Design optimizations of the thermal performance and cost in an air-gap hollow fiber membrane contactor (AHFMC)

Abstract

An air–gap hollow fiber membrane contactor (AHFMC) has been proposed and applied for fluid heating in the HVAC applications. The water and the liquid desiccant (solution) streams flow inside the neighboring hollow fiber membranes in a cross-flow arrangement. The solution is heated due to the absorption and mixing heats by absorbing the water vapor from the water stream. A mathematical model of the coupled heat and mass transports in the AHFMC is established by converting it into a parallel-plate one. The optimal design of the AHFMC is studied by using the multi-objective particle swarm optimization (MOPSO) algorithm to obtain the maximum thermal performance and minimum total annual cost together with the coupled heat and mass transfer model. A set of multiple optimum solutions, which are named as “Pareto optimal solutions”, are then obtained.

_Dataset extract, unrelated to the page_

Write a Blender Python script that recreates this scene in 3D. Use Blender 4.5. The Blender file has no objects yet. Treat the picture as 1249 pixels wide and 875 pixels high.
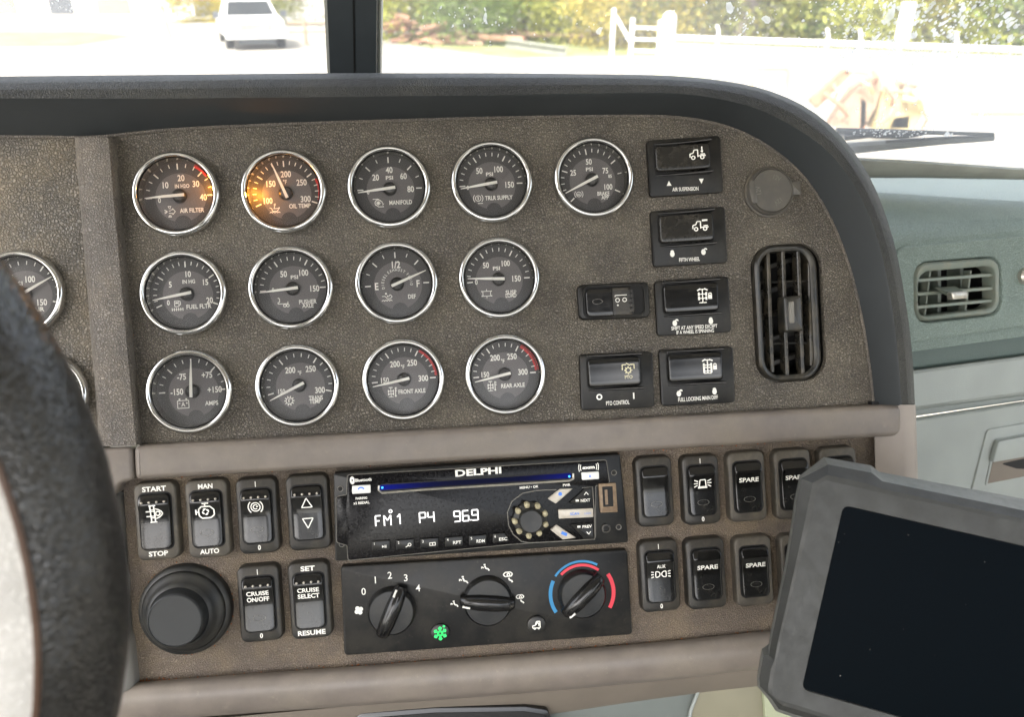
import bpy, math, random
import numpy as np
from mathutils import Matrix, Vector
from mathutils.geometry import tessellate_polygon
random.seed(7)
R = math.radians
S = bpy.context.scene
COL = S.collection

# ------------------------------------------------------------------ camera, sky, sun, exposure
PITCH = 26.6
F_PX, CX, CY = 943.0, 624.5, 437.5
EYE = Vector((0, 0, 2.4))
cam_d = bpy.data.cameras.new('camera')
cam = bpy.data.objects.new('camera', cam_d)
COL.objects.link(cam)
cam.location = EYE
cam.rotation_euler = (R(90 - PITCH), 0, 0)
cam_d.sensor_width = 36
cam_d.lens = 36 * F_PX / 1249
cam_d.clip_start = 0.02
cam_d.clip_end = 600
cam_d.dof.use_dof = True
cam_d.dof.focus_distance = 0.56
cam_d.dof.aperture_fstop = 9
S.camera = cam

SUN_EL, SUN_AZ = 50, -148      # azimuth measured from +Y towards +X: the sun stands to the left, slightly behind
w = bpy.data.worlds.new('World')
S.world = w
w.use_nodes = True
nt = w.node_tree
sky = nt.nodes.new('ShaderNodeTexSky')
sky.sky_type = 'NISHITA'
sky.sun_disc = False
sky.sun_elevation = R(SUN_EL)
sky.sun_rotation = R(SUN_AZ)
sky.dust_density = 6.0
sky.air_density = 1.2
hz = nt.nodes.new('ShaderNodeHueSaturation')      # milky, hazy sky
hz.inputs['Saturation'].default_value = 0.45
nt.links.new(sky.outputs[0], hz.inputs['Color'])
nt.links.new(hz.outputs[0], nt.nodes['Background'].inputs[0])
nt.nodes['Background'].inputs[1].default_value = 0.15
sd = bpy.data.lights.new('sun', 'SUN')
sd.energy = 1.9
sd.angle = R(3)
sd.color = (1.0, 0.95, 0.88)
sun = bpy.data.objects.new('sun', sd)
COL.objects.link(sun)
sdir = Vector((math.sin(R(SUN_AZ)) * math.cos(R(SUN_EL)), math.cos(R(SUN_AZ)) * math.cos(R(SUN_EL)), math.sin(R(SUN_EL))))
sun.rotation_euler = sdir.to_track_quat('Z', 'Y').to_euler()
sun.location = (0, 0, 30)
S.view_settings.view_transform = 'Standard'
S.view_settings.look = 'None'
S.view_settings.gamma = 1
S.view_settings.exposure = 2.53
S.cycles.use_denoising = True
S.cycles.max_bounces = 8
S.cycles.diffuse_bounces = 5
S.cycles.transparent_max_bounces = 16
S.cycles.sample_clamp_indirect = 12

# ------------------------------------------------------------------ frames: a plane in the cab, and where a line of sight meets it
sp, cp = math.sin(R(PITCH)), math.cos(R(PITCH))
CV = Matrix(((1, 0, 0), (0, -sp, cp), (0, -cp, -sp)))      # camera axes (right, down, ahead) -> world


def ray(px, py):
    return CV @ Vector(((px - CX) / F_PX, (py - CY) / F_PX, 1))


class Frame:
    """o origin, x right, y up, z out of the face"""
    def __init__(s, o, x, y):
        x = Vector(x).normalized()
        y = Vector(y)
        y = (y - x * y.dot(x)).normalized()
        z = x.cross(y)
        s.m = Matrix.Translation(o) @ Matrix((x, y, z)).transposed().to_4x4()
        s.i = s.m.inverted()
        s.e = s.i @ EYE

    def P(s, px, py, h=0.0):
        d = s.i.to_3x3() @ ray(px, py)
        t = (h - s.e.z) / d.z
        q = s.e + d * t
        return Vector((q.x, q.y, h))


def rodr(r):
    r = Vector(r)
    return Matrix.Rotation(r.length, 3, r)


RP = rodr((0.0182, -0.0916, -0.0594))
TP = Vector((-0.2330, -0.1138, 0.5394))
PANEL = Frame(EYE + CV @ TP, CV @ RP.col[0], -(CV @ RP.col[1]))
WORLD = Frame(Vector((0, 0, 0)), (1, 0, 0), (0, 1, 0))
cv17 = (math.cos(R(17)), math.sin(R(17)), 0)
bk17 = Vector((-math.sin(R(17)), math.cos(R(17)), 0))
DASH = Frame(EYE + ray(1115, 455) * 0.70, cv17, Vector((0, 0, 1)) * math.cos(R(20)) + bk17 * math.sin(R(20)))
tx = CV @ Vector((math.cos(R(12.3)), math.sin(R(12.3)), -0.13))
ty = -(CV @ Vector((-math.sin(R(12.3)), math.cos(R(12.3)), -0.02)))
TAB = Frame(EYE + ray(1000, 700) * 0.455, tx, ty)
MID_X = -0.158
WR = Frame(Vector((MID_X, 0.86, 2.15)), (1, -0.07, 0), (0, -math.sin(R(24)), math.cos(R(24))))
WL = Frame(Vector((MID_X, 0.86, 2.15)), (1, 0.07, 0), (0, -math.sin(R(24)), math.cos(R(24))))


def gp(px, py, z=0.0):
    d = ray(px, py)
    t = (z - EYE.z) / d.z
    q = EYE + d * t
    return Vector((q.x, q.y, z))


# ------------------------------------------------------------------ where the round gauges sit in the panels (centres in the photograph)
GC_MAIN = [(216.9, 238), (347.3, 234.4), (475, 229.3), (599.4, 223.3), (723, 218), (225.8, 358.2), (356, 351.8), (484, 346), (608.5, 340), (232.9, 477.7), (364, 470.6), (492.3, 463.3), (616, 457)]
GC_LEFT = [(27, 358.5), (57, 483)]

# ------------------------------------------------------------------ materials
def srgb(r, g, b):
    f = lambda c: (c / 255 / 12.92) if c / 255 <= 0.04045 else ((c / 255 + 0.055) / 1.055) ** 2.4
    return (f(r), f(g), f(b), 1)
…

Influences of geometric variables of the contactor length, width, height, fiber outer diameter and fiber distances in different directions on the heating performance and total annual cost are studied. The optimally geometrical parameters of the AHFMC are obtained using the MOPSO algorithm. These results are useful for the design of the AHFMC based on the desired temperature lift, the contactor constraint, and the available investment in the real applications.